Summary & Introduction

Summary

This document describes the calibrations and analyses performed to produce the temperature and humidity parameters in the FAAM core netCDF. We show that almost all of the sources of uncertainty in these measurements are not due to random measurement error, and so will not be reduced by averaging. In this version of the document, descriptions of the temperature measurement is restricted to platinum resistance thermometers. Future versions will include information about thermistors.

Introduction

Measuring temperature and humidity on an aircraft is not straightforward, and is unavoidably linked with pressure measurements. Air is slowed down and compressed as it enters a housing, meaning that the temperature indicated by a sensor in that housing is higher than the static air temperature outside. To correct for this increase in temperature, the Mach number, calculated from pressure measurements, and a recovery correction are required. The measurement of water vapour is challenging due to the speed of the aircraft, the range of temperature and humidity a hygrometer experiences, and the potential for exposure to saturated conditions. Detailed discussion of these measurement challenges can be found in chapter 2 of Airborne Measurements for Environmental Research [Bange et al., n.d.]

This document describes the calibration procedures and data processing involved in producing temperature and humidity data on the FAAM BAe-146 aircraft, as well as listing future planned work. Our goal is to provide an uncertainty parameter alongside each variable in the FAAM core file, calculated for each datapoint, and reported as a standard uncertainty which can be multiplied by a coverage factor k=2 by the user, if required, to provide a coverage probability of approximately 95%. For most parameters, the standard uncertainty will represent a combination of the uncertainties arising from all known sources. The method of combining uncertainties will vary according to the application and the extent to which we are able to know how they contribute to the measurement. As will be described in this document, for the meteorological parameters these uncertainties are almost completely due to systematic measurement errors. It is therefore important to note that they will not be reduced if multiple datapoints in the time series are averaged.
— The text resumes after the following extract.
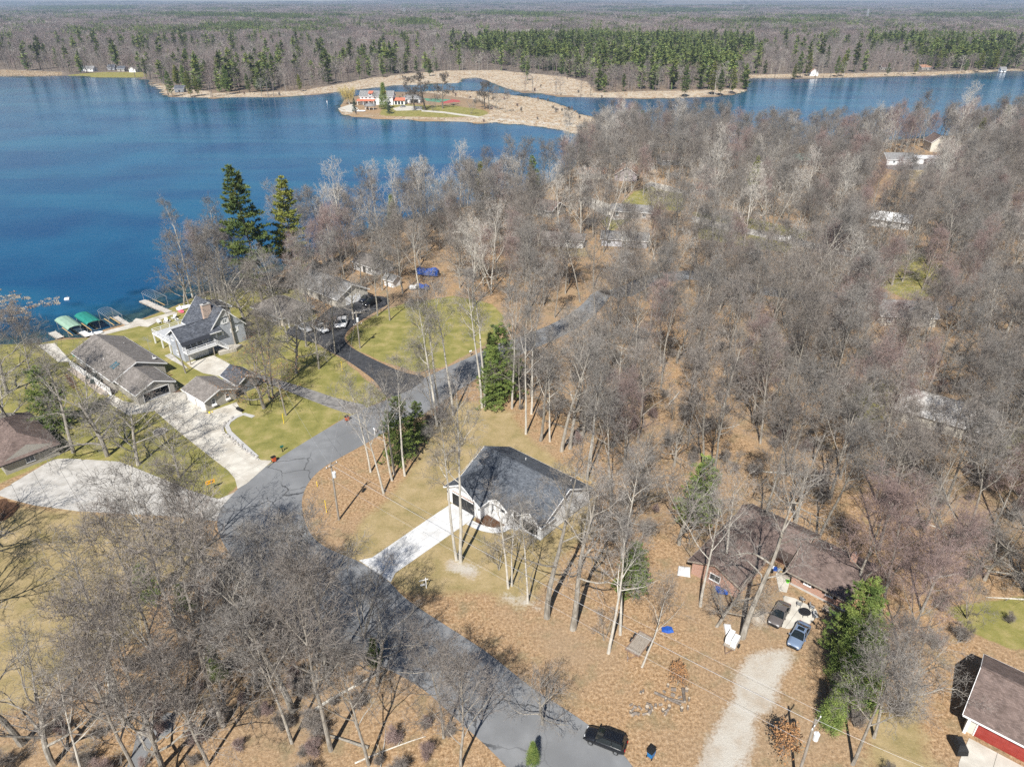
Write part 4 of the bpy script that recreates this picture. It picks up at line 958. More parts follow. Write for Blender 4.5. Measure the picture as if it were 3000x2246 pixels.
for k, (px, py, a, lb) in enumerate([(2210, 425, -4, 'white-walled lake cottage veiled by grey trees below the far right arm'), (2140, 455, 6, 'small white house left of the veiled lake cottage'), (2075, 460, 10, 'grey and white shed among trees near the water'), (2440, 445, -10, 'pale house behind reddish crowns near the right arm'), (2340, 480, 5, 'green-roofed cabin among the reddish crowns'), (2960, 440, -8, 'cream house half hidden near the right edge of the lake'), (2830, 470, -5, 'long cream house beside the lakeside street at the right'), (1960, 480, 12, 'blue-trimmed cottage at the bay'), (2080, 400, 0, 'white cottage right of the peninsula root')]):
    cottage('lake_cottage', lb, px, py, a, 11, 8, 2.7, 4.9, [WHITE, WHITE, SD_GREY, SD_CREAM, SD_TAN, SD_CREAM, SD_CREAM, SD_GREY, WHITE][k], [S_GREY, S_BROWN, S_GREY, S_GREY, M('green roof', (0.2, 0.27, 0.24)), S_BROWN, S_MAUVE, S_MAUVE, S_GREY][k])
cottage('white_cottage', 'white cottage just above the blue-tarped boat', 1095, 790, -40, 10, 7, 2.6, 4.4, WHITE, S_BROWN)
cottage('small_white_shed', 'small white shed left of the blue-tarped boats', 1150, 835, -35, 3.4, 3, 2.2, 3.2, WHITE, S_GREY, cat='shed', wins=False)

# ------------------------------------------------------------------ house on the peninsula and the far shore
PH_ = house('peninsula_house', 'white house with grey roof and red dormers on the peninsula', G(1108, 305), -4)
block(PH_, -13, 13, -5, 5, 0, 6.2, 'x', 9.8, WHITE); gable(PH_, -13, 13, -5, 5, 6.2, 9.8, 'x', S_GREY, .5)
RT = M('red tile', (0.45, 0.13, 0.08), (0.52, 0.18, 0.11), 3, .8)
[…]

In this document we use the definitions of error and uncertainty given in the International Vocabulary of Metrology (VIM) [200:2012, 2012] and NPL Good Practice Guide No. 11 [Bell, 2001]: error is the difference between the measured value and the ‘true value’ of the thing being measured; uncertainty is a quantification of the doubt about the measurement result. Throughout, we refer to two versions of the FAAM post processing framework for data collected on the aircraft, the older v004 [FAAM, n.d.], and the newer v005 [FAAM, n.d.].